*Task objective*: Give every line below again, exactly.

*Data section*:
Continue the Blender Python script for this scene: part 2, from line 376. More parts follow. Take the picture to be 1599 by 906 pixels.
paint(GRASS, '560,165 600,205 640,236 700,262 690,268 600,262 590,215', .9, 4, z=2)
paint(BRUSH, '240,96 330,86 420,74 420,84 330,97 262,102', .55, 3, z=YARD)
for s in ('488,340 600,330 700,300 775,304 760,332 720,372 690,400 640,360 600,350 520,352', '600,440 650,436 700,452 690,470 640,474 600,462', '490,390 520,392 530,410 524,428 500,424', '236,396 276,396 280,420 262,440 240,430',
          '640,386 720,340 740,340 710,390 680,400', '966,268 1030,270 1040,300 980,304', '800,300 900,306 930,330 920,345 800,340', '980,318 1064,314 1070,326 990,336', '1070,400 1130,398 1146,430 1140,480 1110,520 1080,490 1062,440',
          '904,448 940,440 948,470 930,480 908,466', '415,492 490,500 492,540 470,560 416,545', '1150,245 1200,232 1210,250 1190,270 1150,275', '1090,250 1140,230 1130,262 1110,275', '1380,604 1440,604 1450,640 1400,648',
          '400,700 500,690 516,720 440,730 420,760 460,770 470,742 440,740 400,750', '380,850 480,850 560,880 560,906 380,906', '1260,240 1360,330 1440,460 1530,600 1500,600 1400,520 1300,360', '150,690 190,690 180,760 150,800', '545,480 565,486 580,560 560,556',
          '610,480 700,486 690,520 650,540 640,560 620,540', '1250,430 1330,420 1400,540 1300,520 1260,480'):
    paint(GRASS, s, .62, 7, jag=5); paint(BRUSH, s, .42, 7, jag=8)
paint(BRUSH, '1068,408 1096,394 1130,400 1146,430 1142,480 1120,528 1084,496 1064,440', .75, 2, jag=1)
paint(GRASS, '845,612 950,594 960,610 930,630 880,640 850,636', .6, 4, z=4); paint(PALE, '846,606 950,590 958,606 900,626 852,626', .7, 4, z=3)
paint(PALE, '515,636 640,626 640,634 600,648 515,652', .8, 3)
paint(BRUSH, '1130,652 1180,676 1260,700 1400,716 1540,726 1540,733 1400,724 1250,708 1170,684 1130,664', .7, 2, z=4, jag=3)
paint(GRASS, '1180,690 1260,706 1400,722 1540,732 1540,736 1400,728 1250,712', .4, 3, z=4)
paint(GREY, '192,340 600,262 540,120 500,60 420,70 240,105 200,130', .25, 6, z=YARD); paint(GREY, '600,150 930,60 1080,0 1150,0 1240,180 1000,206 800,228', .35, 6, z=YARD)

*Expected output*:
Continue the Blender Python script for this scene: part 2, from line 376. More parts follow. Take the picture to be 1599 by 906 pixels.
paint(GRASS, '560,165 600,205 640,236 700,262 690,268 600,262 590,215', .9, 4, z=2)
paint(BRUSH, '240,96 330,86 420,74 420,84 330,97 262,102', .55, 3, z=YARD)
for s in ('488,340 600,330 700,300 775,304 760,332 720,372 690,400 640,360 600,350 520,352', '600,440 650,436 700,452 690,470 640,474 600,462', '490,390 520,392 530,410 524,428 500,424', '236,396 276,396 280,420 262,440 240,430',
          '640,386 720,340 740,340 710,390 680,400', '966,268 1030,270 1040,300 980,304', '800,300 900,306 930,330 920,345 800,340', '980,318 1064,314 1070,326 990,336', '1070,400 1130,398 1146,430 1140,480 1110,520 1080,490 1062,440',
          '904,448 940,440 948,470 930,480 908,466', '415,492 490,500 492,540 470,560 416,545', '1150,245 1200,232 1210,250 1190,270 1150,275', '1090,250 1140,230 1130,262 1110,275', '1380,604 1440,604 1450,640 1400,648',
          '400,700 500,690 516,720 440,730 420,760 460,770 470,742 440,740 400,750', '380,850 480,850 560,880 560,906 380,906', '1260,240 1360,330 1440,460 1530,600 1500,600 1400,520 1300,360', '150,690 190,690 180,760 150,800', '545,480 565,486 580,560 560,556',
          '610,480 700,486 690,520 650,540 640,560 620,540', '1250,430 1330,420 1400,540 1300,520 1260,480'):
    paint(GRASS, s, .62, 7, jag=5); paint(BRUSH, s, .42, 7, jag=8)
paint(BRUSH, '1068,408 1096,394 1130,400 1146,430 1142,480 1120,528 1084,496 1064,440', .75, 2, jag=1)
paint(GRASS, '845,612 950,594 960,610 930,630 880,640 850,636', .6, 4, z=4); paint(PALE, '846,606 950,590 958,606 900,626 852,626', .7, 4, z=3)
paint(PALE, '515,636 640,626 640,634 600,648 515,652', .8, 3)
paint(BRUSH, '1130,652 1180,676 1260,700 1400,716 1540,726 1540,733 1400,724 1250,708 1170,684 1130,664', .7, 2, z=4, jag=3)
paint(GRASS, '1180,690 1260,706 1400,722 1540,732 1540,736 1400,728 1250,712', .4, 3, z=4)
paint(GREY, '192,340 600,262 540,120 500,60 420,70 240,105 200,130', .25, 6, z=YARD); paint(GREY, '600,150 930,60 1080,0 1150,0 1240,180 1000,206 800,228', .35, 6, z=YARD)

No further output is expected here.